See if, with this setup, your IOT and default VLANs get their correct IP's as defined by the Purple. Unless you need to hardwire devices to a particular VLAN you shouldn't need the gold. Even then, you can pick up a managed switch for $30-$40 to do that.
-
You should be able to make it work without a managed switch, but it will depend on whether you can configure the switch ports on the Orbi router to support tagged vlans.
ISP --> Purple in router mode --> Orbi router --> Orbi APs
Create separate SSIDs on the Orbi for each network (LAN, Guest, IOT, etc; keep it to <=4), and assign them to separate vlans.
Configure 1 ports on the Orbi router with all vlans. It may want to keep vlan 1 as untagged, and the rest as tagged. Or it might allow you configure it as a true vlan trunk with just tagged vlans.

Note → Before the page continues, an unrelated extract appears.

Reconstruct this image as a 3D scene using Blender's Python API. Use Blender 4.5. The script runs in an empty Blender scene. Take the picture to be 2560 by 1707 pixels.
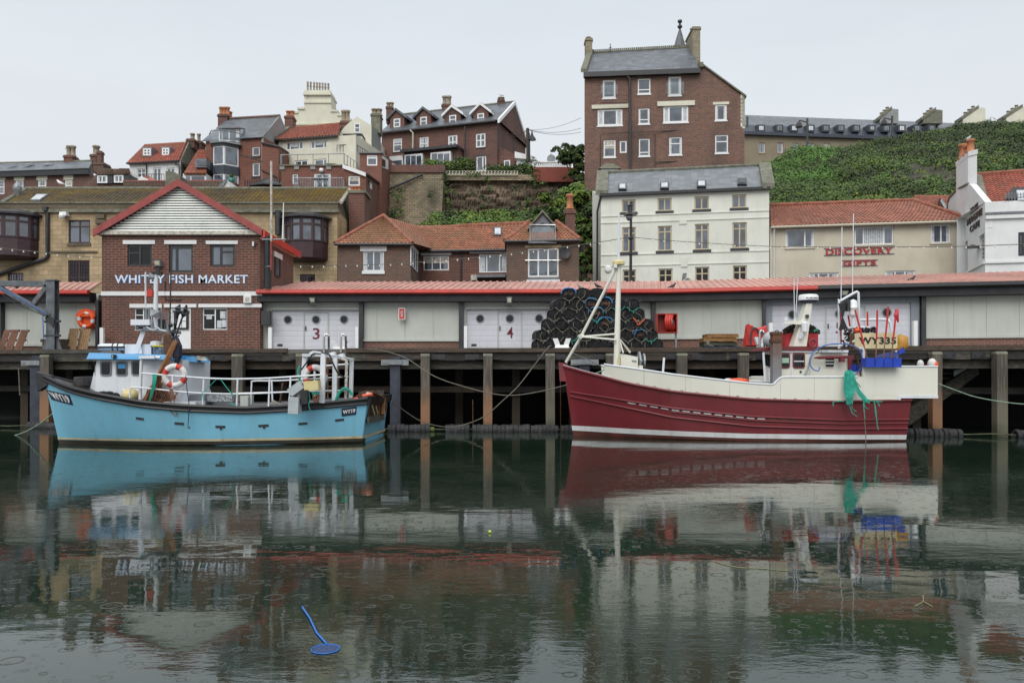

Configure LAN port on the Purple with all the vlans. Make sure to match the configuration on the Orbi (meaning, if the Orbi requires vlan 1 untagged, then setup the Purple with vlan 1 untagged). You'll need to configure DHCP separately on each network, using separate IP subnets.
That way, when a device connects to the IOT SSID the packets get tagged as vlan X and the Purple will hand-out IPs via DHCP using subnet Y. When a device connects to the LAN SSID the packets get tagged as vlan A and the Purple will hand-out IPs via DHCP using subnet B. And so on.
This is similar to how I have our home network setup, although I'm using a managed switch and the APs are wired into the switch, but a wireless mesh setup is conceptually the same. I have 4 networks (LAN, Guests, Kids, IoT) on 4 separate vlans using 4 separate subnets, with different rules for each network.